Description
This paper aims to highlight a new issue in development studies, an issue that the author terms “irony of facilitation”. We define the term and examine two recent arguments in participatory development studies: the tyranny critique and the post-tyranny approach.
These two approaches focus on two questions: first, whether citizens of developing countries can be self-reliant in managing their development organizations; and second, whether development agencies should facilitate local citizen’s organization management. The tyranny critique argues that agencies stifle autonomous participation when they lead development projects.
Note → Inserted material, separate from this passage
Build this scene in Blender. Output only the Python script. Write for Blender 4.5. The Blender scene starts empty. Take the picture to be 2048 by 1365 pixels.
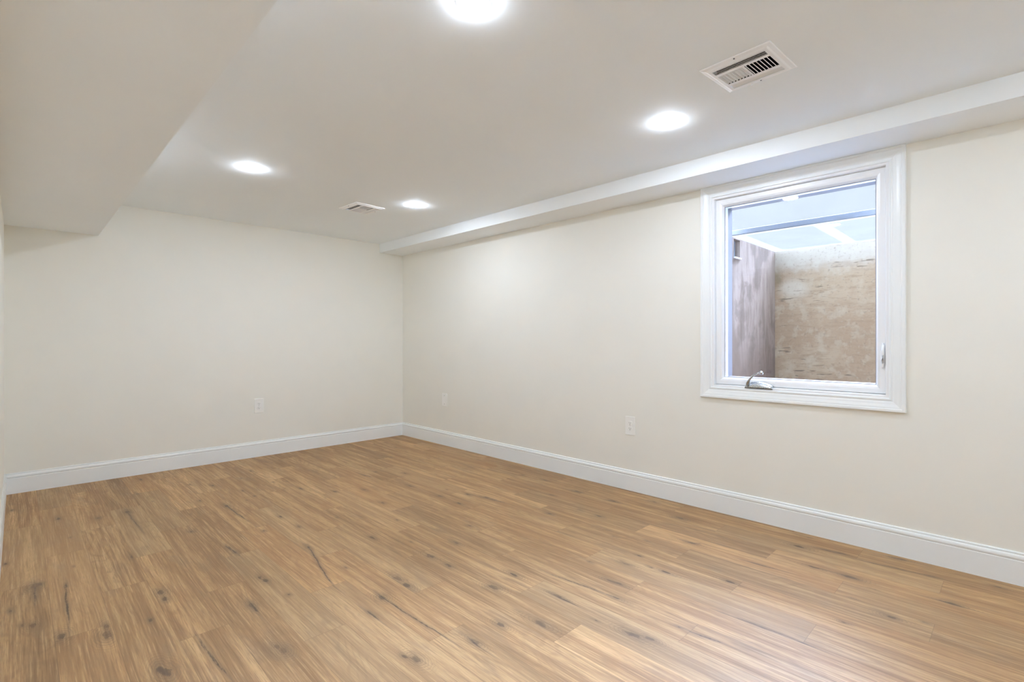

The post-tyranny approach counters this, positing that technocratic facilitation by development agencies encourages people’s sense of citizenship and that this growing citizenship in turn increases individuals’ autonomous participation.
Here, the author describes the irony of facilitation that underlies the tyranny critique, which holds that all types of facilitation discourage citizenship and lead to non-autonomous governance.
To grasp such logic empirically, this paper uses theories and perspectives from development sociology to examine a case study the author found during field work in Bangladesh.
A Bangladeshi nongovernmental organization (NGO) faced loan-delinquency among village organization members in the local microcredit program.
The reason for their delinquency was found to lie in the NGO workers’ facilitation.
From analysis of this case, the author makes the preliminary conclusion that an irony emerges when local people access development programs.
Rather than facilitating local development, these programs instead subordinate the people to subsistence ethic, with counterproductive results.